With the launch of Microsoft's new Search Engine, Bing, many users are asking what Microsoft is up to. The Redmond Software giant is making yet another attempt, following up on MSN search, Windows Live Search, and simply Live Search, at snatching up a part of the Search Engine niche on the Internet. Desperately trying to compete with the almost ubiquitous Google, Microsoft has released and plans to pour serious money into promoting their latest Search engine, which goes by the name of Bing.
Now looking at Microsoft's past, the company, at least it seems to me, likes to take other people's ideas and smear them into a 'new' Microsoft product. As Steve Jobs pointed out a couple years ago at one of the Mac conferences, Windows Vista, uses many of the graphical innovations seen in the Macintosh OS. Microsoft's innovation often follows another companies successes. For example, after Apple released the LISA and the Macintosh, it wasn't long before MS followed up and released a GUI of their own oddly similar to the Apple interface. Now following up on Google's success Microsoft has decided it wants a piece of that pie too, and has released a competition search engine.
However, after looking at Bing it seems to be designed in an incredibly similar way to that of the Google search engine design. Same looking list of options at the top left (Web, Images, Video, Shopping, News, etc...). Same placement of 'sponsored links'. Same color scheme for search results. Basically looking at them side by side one can see that Bing is simply Google with a colorful picture background and a new little way of categorizing results. While Microsoft CEO Steve Ballmer is quick to cite and emphasize this way of categorizing search results, is that really a big enough change to make Bing an innovative product?
All that considered, Bing does have at least one thing going for it as a search engine ... like Google it is based on a fast interface. If you go to Bing.com you won't have to wait for a bunch of new stories, horoscopes, and advertisements to load before you search, as is unfortunately the case at Yahoo.com and MSN.com. This speed in searching is convenient and will doubtless gain and keep many users in the future.
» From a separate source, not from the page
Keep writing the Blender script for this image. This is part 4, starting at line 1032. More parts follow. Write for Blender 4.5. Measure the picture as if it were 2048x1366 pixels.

However, Microsoft has a long way to go in catching up with the popularity of Google and with products like Bing which look like simple Google knock-offs, they are going to have a very hard time in the search engine market. But maybe the strategy is to make Bing look and feel exactly like Google, then people won't have a problem using the two search engines interchangably, since the differences are minimal.